--- Begin ---

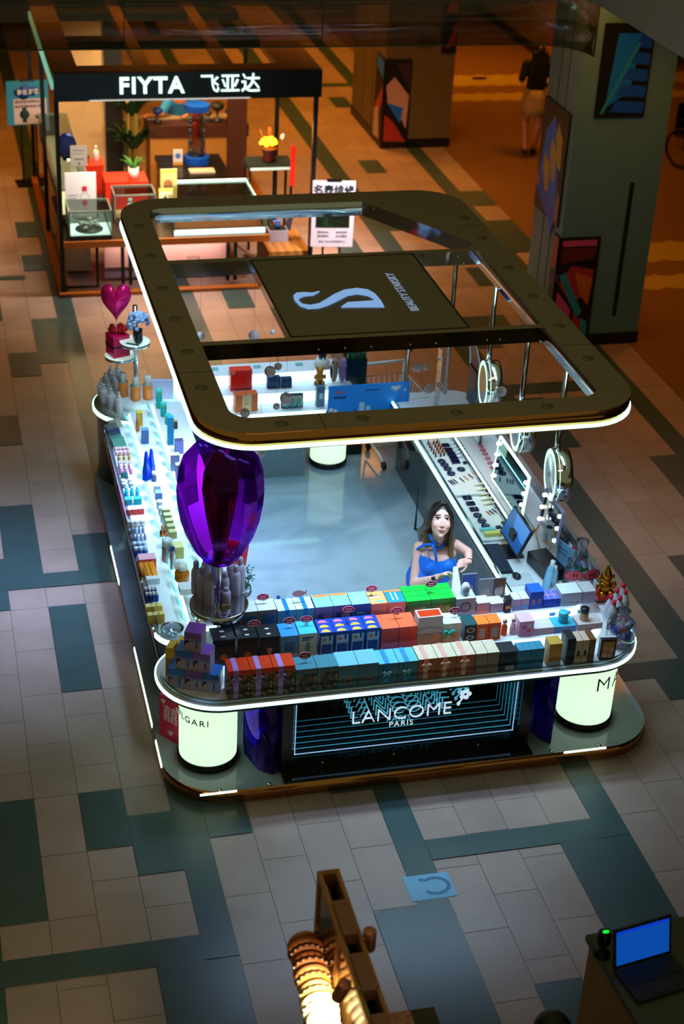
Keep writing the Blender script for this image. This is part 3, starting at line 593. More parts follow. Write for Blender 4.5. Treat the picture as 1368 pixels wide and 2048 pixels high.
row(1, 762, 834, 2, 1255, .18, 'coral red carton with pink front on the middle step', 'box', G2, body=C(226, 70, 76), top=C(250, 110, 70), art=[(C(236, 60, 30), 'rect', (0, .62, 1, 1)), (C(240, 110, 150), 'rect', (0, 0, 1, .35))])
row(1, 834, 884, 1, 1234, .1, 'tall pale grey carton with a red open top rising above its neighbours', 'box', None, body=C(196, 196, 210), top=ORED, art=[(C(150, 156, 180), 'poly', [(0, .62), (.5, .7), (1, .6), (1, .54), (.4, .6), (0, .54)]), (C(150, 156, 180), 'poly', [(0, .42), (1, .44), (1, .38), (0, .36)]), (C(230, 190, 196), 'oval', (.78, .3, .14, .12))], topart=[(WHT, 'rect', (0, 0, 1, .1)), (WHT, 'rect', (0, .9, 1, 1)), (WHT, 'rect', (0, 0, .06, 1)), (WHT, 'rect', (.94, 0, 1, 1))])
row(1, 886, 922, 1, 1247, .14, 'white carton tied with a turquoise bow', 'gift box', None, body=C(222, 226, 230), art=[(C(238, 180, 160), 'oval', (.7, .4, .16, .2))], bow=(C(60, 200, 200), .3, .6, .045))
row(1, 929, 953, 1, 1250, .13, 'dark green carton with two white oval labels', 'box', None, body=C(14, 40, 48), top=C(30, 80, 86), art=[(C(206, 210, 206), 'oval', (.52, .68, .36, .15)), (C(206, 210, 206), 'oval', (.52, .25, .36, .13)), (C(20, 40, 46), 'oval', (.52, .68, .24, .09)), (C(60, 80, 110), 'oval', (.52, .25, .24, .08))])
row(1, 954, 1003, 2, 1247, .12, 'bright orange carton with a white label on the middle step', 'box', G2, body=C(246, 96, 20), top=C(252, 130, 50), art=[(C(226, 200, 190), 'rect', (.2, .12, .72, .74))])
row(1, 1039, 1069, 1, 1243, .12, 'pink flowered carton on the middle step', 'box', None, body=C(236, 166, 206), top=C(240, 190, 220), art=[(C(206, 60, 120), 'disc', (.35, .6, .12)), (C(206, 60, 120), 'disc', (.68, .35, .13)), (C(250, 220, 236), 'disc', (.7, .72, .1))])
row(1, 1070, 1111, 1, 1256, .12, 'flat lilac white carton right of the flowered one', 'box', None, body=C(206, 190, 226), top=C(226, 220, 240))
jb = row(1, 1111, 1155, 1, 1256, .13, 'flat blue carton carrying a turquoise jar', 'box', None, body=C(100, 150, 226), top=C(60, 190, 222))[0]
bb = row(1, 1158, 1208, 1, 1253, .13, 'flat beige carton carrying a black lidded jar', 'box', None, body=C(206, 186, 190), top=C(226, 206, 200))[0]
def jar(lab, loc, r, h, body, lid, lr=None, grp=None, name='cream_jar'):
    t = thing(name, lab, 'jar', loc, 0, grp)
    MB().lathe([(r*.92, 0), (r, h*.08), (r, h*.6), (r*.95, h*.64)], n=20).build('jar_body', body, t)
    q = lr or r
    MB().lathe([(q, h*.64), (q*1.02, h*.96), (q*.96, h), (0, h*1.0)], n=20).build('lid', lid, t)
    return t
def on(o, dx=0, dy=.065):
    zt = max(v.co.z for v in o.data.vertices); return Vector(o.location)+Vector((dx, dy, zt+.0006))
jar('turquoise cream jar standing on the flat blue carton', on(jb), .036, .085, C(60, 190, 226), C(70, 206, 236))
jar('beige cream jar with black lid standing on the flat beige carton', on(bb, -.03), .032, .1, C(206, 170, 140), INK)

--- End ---

**Exercise description:** Reproduce the data word for word, excluding its pictures.

**Exercise output:**
Keep writing the Blender script for this image. This is part 3, starting at line 593. More parts follow. Write for Blender 4.5. Treat the picture as 1368 pixels wide and 2048 pixels high.
row(1, 762, 834, 2, 1255, .18, 'coral red carton with pink front on the middle step', 'box', G2, body=C(226, 70, 76), top=C(250, 110, 70), art=[(C(236, 60, 30), 'rect', (0, .62, 1, 1)), (C(240, 110, 150), 'rect', (0, 0, 1, .35))])
row(1, 834, 884, 1, 1234, .1, 'tall pale grey carton with a red open top rising above its neighbours', 'box', None, body=C(196, 196, 210), top=ORED, art=[(C(150, 156, 180), 'poly', [(0, .62), (.5, .7), (1, .6), (1, .54), (.4, .6), (0, .54)]), (C(150, 156, 180), 'poly', [(0, .42), (1, .44), (1, .38), (0, .36)]), (C(230, 190, 196), 'oval', (.78, .3, .14, .12))], topart=[(WHT, 'rect', (0, 0, 1, .1)), (WHT, 'rect', (0, .9, 1, 1)), (WHT, 'rect', (0, 0, .06, 1)), (WHT, 'rect', (.94, 0, 1, 1))])
row(1, 886, 922, 1, 1247, .14, 'white carton tied with a turquoise bow', 'gift box', None, body=C(222, 226, 230), art=[(C(238, 180, 160), 'oval', (.7, .4, .16, .2))], bow=(C(60, 200, 200), .3, .6, .045))
row(1, 929, 953, 1, 1250, .13, 'dark green carton with two white oval labels', 'box', None, body=C(14, 40, 48), top=C(30, 80, 86), art=[(C(206, 210, 206), 'oval', (.52, .68, .36, .15)), (C(206, 210, 206), 'oval', (.52, .25, .36, .13)), (C(20, 40, 46), 'oval', (.52, .68, .24, .09)), (C(60, 80, 110), 'oval', (.52, .25, .24, .08))])
row(1, 954, 1003, 2, 1247, .12, 'bright orange carton with a white label on the middle step', 'box', G2, body=C(246, 96, 20), top=C(252, 130, 50), art=[(C(226, 200, 190), 'rect', (.2, .12, .72, .74))])
row(1, 1039, 1069, 1, 1243, .12, 'pink flowered carton on the middle step', 'box', None, body=C(236, 166, 206), top=C(240, 190, 220), art=[(C(206, 60, 120), 'disc', (.35, .6, .12)), (C(206, 60, 120), 'disc', (.68, .35, .13)), (C(250, 220, 236), 'disc', (.7, .72, .1))])
row(1, 1070, 1111, 1, 1256, .12, 'flat lilac white carton right of the flowered one', 'box', None, body=C(206, 190, 226), top=C(226, 220, 240))
jb = row(1, 1111, 1155, 1, 1256, .13, 'flat blue carton carrying a turquoise jar', 'box', None, body=C(100, 150, 226), top=C(60, 190, 222))[0]
bb = row(1, 1158, 1208, 1, 1253, .13, 'flat beige carton carrying a black lidded jar', 'box', None, body=C(206, 186, 190), top=C(226, 206, 200))[0]
def jar(lab, loc, r, h, body, lid, lr=None, grp=None, name='cream_jar'):
    t = thing(name, lab, 'jar', loc, 0, grp)
    MB().lathe([(r*.92, 0), (r, h*.08), (r, h*.6), (r*.95, h*.64)], n=20).build('jar_body', body, t)
    q = lr or r
    MB().lathe([(q, h*.64), (q*1.02, h*.96), (q*.96, h), (0, h*1.0)], n=20).build('lid', lid, t)
    return t
def on(o, dx=0, dy=.065):
    zt = max(v.co.z for v in o.data.vertices); return Vector(o.location)+Vector((dx, dy, zt+.0006))
jar('turquoise cream jar standing on the flat blue carton', on(jb), .036, .085, C(60, 190, 226), C(70, 206, 236))
jar('beige cream jar with black lid standing on the flat beige carton', on(bb, -.03), .032, .1, C(206, 170, 140), INK)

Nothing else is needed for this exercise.